Though it did have a cool posters exhibition, it cost extra, so I didn’t go. I just stared longingly at the tantalising “sneak peek”
It was a bit weird too seeing the old buses and trains and that because I imagined (again) my parents riding on them when they were still in service.
After spending a bit too much time in the museum, I headed towards Trafalgar Square, where one of the super helpful London tourism officials took a photo and reminded me of my Mum, mostly because of the thumb in the top left:
It was nice because I got to reminisce about being on the Square as a child – you used to be able to feed the pigeons, and my new friend hilariously said that I must be older than he thought, as it was banned a long time ago. He suggested I go see Soho and Chinatown by taking a detour through the National Gallery (behind me in the photograph). So I did. The National Gallery is the best. I bought a guidebook which had ten tours in it, so I did one or two of them. I left through a weird untrafficked exit and found Chinatown. I had bubble tea (my first in ages) that was only okay (and twice the price as it is in Toronto). I also bought Chinese buns and ate them later for supper.
Soho was pretty cool – I found the best alcohol shop that had everything I ever dreamed of:
I bought some Sloe Gin (gin made with sloe berries which you can’t really find in Canada) and some violet liqueur. I will use these with all the tonic I have left from buying a 12 pack. I seriously don’t know how I have this much tonic in my apartment.
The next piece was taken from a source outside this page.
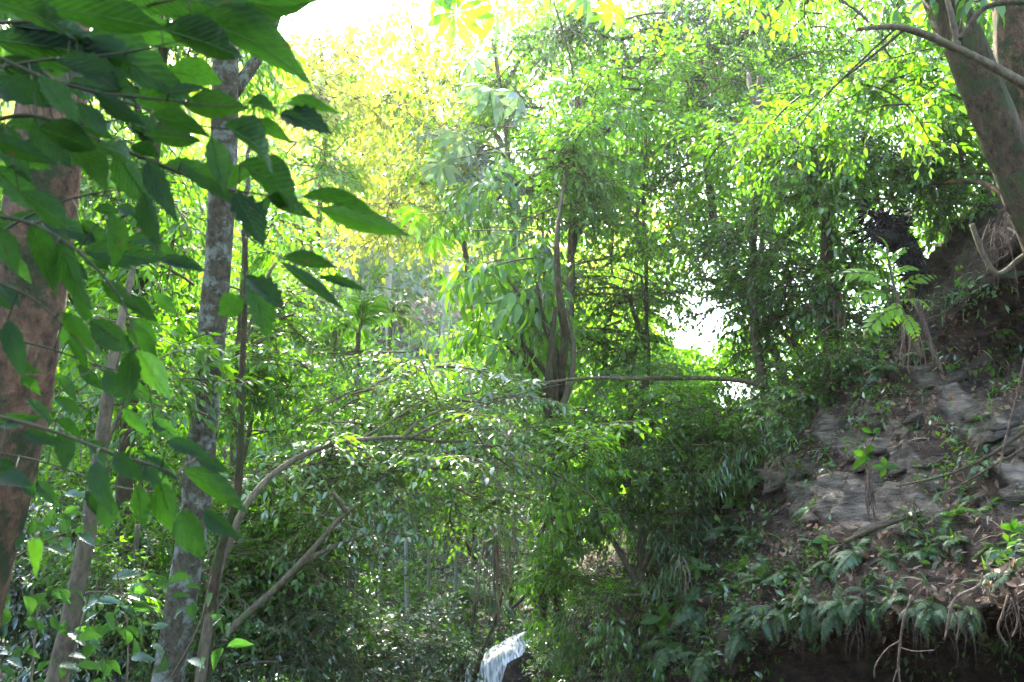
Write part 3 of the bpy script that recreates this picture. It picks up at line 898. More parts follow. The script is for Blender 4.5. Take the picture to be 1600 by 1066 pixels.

After my fun and entertaining day, I slept, woke up at 6, and went to the airport. I had issues. Issues of weight. Mainly that both my bags were overweight. But also that my carry-on, which was until now perfectly fine, was too big for the cabin. I argued my case, was told to stick it in the “sizer” and was told it was too long. I was also told that I couldn’t have my blanket tied to the outside, or my bottle on the ring on the outside either, so I took those off and put them in a tote bag. Then my bag was weighed as 4kg too heavy, so I took out a bunch of stuff, and put it in the tote bag, asking where the Post Office was. The lady was surprised that I was going to post it, but approved my carry on on that factor (after having scrutinised the size of my purse), after only charging me one excess baggage fee of £65 ($108). Tired and feeling crap, I went upstairs to the only place open (The Post Office was closed, though had it been open, I’d have thought for a second about posting my excess stuff), which was Krispy Kreme. I had a doughnut and a tea, and began repacking my rucksack with the things I’d just taken out. It’s a farce, it really is. Soviet Britain – though I didn’t have the same problem on Finnair when I went to Helsinki. Then when I tried to go through security I was told I could only take two bags – my tote bag apparently counting as one item too many. So I stuffed my purse into my tote bag, and went through. Then when I got to the x-ray conveyor, I took my purse out, and then put it on the belt. Again, it’s a farce.
Finally through security, I wandered around aimlessly. I didn’t buy any duty free, as I did buy what I wanted when going to Finland (an Yves St. Laurent Touche éclat pen). I faffed about online for a while, but my 45 minutes ran out. I eventually got onto the plane and we all were sitting one row too far back on the ancient fairly crap Air Canada plane, since the labels were in the wrong places. I got into the right seat, and off we went. I watched a few movies: Oblivion (ok, but drags on a bit), The Bling Ring (couldn’t finish, utter shite), and the first hour of Star Trek: Into Darkness (I shouldn’t have watched the Bling Ring!!!). I guess I can rent it, though.
I was glad to see Dad when I got to the airport. My bags didn’t take long at all. Then we drove home. And I played with the cats. It was awesome.